Michelle Hendry
Once Imagined - An Artist's Journey Through Abandoned Places
Have you ever wondered about that old empty house or abandoned ruin? Who lived there and why did they leave? If the walls could talk, what would they say?
If only you could look inside…
Once Imagined takes you inside some fascinating houses, hotels and ruins from around the Muskoka region, many off limits to most of the world – private locations such as Sparrow Beach Lodge and Cooper’s Falls General Store. Gravenhurst is best known for it’s steamships, but in the late 1800s it was the flashpoint for a very brief gold rush and the man who discovered the first nugget built a beautiful house that he would never live in.
Historical research and interviews with owners and past residents, many in their ’80s and ’90s, inspired the series of paintings accompanying this narrative tour through the history of each building.
The last several years have seen an explosion of urban and rural exploration. Michelle Hendry invites the reader on a unique journey with words and art, offering a glimpse into these forgotten places.
A vanishing rainstorm left a brisk, penetrating breeze in its wake. The brick house sat blind with its windows shattered or entirely absent, allowing the wind to wander through its rooms unrestrained. A gust moved a loose door, tapping and knocking on its broken jamb. The walls whispered and wailed as the air pushed through the lathe left exposed like an untended wound. The sharp roughness of peeling paint broke off in my hands and when the wind subsided, the house breathed its musty breath over me.
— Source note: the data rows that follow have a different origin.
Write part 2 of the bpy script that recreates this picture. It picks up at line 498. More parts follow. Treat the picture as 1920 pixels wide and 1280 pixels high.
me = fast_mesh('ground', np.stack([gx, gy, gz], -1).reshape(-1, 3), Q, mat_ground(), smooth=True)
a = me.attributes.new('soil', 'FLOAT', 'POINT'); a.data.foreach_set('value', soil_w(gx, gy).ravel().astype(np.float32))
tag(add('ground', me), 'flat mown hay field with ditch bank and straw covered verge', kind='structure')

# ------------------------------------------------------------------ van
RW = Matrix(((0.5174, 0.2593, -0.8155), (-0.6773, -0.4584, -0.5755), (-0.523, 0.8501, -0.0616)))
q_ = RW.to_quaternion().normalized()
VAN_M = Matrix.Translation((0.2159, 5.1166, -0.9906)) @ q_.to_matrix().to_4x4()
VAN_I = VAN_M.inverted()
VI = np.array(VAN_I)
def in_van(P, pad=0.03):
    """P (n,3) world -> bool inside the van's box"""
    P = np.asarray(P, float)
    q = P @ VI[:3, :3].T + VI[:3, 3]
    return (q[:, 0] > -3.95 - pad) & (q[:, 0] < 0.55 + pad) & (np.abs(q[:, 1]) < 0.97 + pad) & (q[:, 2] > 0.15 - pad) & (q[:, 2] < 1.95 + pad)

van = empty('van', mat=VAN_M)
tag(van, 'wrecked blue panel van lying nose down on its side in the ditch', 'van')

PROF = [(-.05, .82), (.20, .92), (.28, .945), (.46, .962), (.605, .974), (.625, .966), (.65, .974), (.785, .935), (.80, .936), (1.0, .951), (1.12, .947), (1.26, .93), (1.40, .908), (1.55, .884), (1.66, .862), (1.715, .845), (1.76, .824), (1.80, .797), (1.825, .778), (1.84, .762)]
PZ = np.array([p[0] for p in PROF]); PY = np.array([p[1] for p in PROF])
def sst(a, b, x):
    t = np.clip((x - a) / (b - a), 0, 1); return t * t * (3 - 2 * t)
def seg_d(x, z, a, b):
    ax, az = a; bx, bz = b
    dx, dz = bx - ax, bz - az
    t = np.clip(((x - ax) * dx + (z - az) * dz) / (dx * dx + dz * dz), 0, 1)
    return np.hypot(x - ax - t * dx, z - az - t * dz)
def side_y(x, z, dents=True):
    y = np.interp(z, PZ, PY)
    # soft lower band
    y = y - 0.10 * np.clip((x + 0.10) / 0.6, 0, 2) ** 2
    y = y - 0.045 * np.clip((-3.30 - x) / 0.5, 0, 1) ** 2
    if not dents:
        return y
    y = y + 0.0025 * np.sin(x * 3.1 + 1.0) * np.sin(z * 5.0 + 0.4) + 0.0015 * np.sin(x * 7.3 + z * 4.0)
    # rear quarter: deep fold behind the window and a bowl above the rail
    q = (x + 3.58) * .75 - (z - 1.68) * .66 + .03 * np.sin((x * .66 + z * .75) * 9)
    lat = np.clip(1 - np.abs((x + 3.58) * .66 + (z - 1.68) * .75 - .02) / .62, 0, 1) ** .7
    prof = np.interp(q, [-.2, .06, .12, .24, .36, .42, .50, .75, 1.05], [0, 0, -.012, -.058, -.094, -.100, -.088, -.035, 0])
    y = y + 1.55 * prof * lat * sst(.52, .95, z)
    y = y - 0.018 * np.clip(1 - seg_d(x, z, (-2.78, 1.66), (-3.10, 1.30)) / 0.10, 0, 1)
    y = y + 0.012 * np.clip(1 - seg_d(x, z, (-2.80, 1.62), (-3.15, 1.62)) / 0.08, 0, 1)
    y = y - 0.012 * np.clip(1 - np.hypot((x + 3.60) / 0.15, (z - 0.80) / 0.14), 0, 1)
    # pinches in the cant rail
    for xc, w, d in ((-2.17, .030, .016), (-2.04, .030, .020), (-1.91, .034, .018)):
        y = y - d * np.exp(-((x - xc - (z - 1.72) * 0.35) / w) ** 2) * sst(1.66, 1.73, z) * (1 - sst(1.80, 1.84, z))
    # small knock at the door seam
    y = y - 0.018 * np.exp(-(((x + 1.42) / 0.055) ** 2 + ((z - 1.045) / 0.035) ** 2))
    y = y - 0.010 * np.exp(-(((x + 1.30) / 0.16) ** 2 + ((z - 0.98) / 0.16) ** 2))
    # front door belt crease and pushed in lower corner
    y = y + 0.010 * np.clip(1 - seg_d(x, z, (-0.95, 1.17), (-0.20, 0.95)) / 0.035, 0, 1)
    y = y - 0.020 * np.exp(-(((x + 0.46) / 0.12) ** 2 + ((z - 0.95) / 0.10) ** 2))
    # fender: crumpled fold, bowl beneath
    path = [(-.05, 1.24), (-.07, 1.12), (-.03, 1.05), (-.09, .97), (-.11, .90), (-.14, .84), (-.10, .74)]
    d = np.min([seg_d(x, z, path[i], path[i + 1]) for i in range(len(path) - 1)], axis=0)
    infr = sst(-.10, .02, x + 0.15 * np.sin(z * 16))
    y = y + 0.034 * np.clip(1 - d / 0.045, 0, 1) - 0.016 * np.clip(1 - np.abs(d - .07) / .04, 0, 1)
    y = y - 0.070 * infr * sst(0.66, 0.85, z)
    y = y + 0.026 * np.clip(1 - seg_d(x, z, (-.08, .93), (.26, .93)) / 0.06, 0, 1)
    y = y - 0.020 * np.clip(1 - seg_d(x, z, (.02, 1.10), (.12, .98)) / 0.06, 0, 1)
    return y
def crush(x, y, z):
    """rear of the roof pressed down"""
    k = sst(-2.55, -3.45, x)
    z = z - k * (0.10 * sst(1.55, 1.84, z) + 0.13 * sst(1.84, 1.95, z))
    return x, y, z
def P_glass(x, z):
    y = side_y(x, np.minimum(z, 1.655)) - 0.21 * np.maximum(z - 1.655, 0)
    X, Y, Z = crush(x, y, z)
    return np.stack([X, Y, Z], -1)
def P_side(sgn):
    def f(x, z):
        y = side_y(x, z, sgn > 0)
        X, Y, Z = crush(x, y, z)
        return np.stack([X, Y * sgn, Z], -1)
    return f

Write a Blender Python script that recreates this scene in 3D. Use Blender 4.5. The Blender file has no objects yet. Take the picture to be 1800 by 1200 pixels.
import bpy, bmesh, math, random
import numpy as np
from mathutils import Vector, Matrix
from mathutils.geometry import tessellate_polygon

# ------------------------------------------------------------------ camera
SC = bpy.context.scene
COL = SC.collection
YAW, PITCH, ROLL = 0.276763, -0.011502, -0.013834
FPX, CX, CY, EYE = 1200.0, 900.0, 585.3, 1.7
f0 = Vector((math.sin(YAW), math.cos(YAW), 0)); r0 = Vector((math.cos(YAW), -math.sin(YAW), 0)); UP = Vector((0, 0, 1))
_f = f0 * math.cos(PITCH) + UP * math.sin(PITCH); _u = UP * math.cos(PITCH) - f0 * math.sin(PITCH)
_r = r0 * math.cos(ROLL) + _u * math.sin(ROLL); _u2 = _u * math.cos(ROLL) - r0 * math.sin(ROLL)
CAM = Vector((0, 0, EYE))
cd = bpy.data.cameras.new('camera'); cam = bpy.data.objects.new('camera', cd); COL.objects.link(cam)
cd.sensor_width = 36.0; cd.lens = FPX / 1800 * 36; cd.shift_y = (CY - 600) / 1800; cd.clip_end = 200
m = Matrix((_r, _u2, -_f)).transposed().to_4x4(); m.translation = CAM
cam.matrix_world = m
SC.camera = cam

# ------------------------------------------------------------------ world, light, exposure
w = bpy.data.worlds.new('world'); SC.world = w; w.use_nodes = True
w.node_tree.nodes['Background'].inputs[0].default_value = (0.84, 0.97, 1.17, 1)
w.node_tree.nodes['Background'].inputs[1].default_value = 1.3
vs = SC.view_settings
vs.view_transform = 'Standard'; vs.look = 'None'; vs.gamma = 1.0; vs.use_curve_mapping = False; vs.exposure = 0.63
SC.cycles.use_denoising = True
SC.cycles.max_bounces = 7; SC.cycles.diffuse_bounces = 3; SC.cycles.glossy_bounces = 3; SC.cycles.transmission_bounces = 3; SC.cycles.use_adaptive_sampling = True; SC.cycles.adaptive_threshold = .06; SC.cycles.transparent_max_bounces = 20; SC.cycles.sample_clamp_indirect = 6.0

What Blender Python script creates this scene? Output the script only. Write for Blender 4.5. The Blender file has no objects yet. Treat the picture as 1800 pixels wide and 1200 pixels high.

– excerpt from Once Imagined
Michelle Hendry, B.A., SCA, is an award winning artist, writer and designer, a member of the Society of Canadian Artists and a founding member of the Arts Council of Muskoka. She instructed at Georgian College in Design and was an entrepreneur in the field of graphic design for over a decade before turning to fine art full time. Michelle kept a blog beginning in 2007 recording her artistic journey and the search for history through art that became her book Once Imagined. Michelle has work in private collections in Canada, the U.S., and the UK.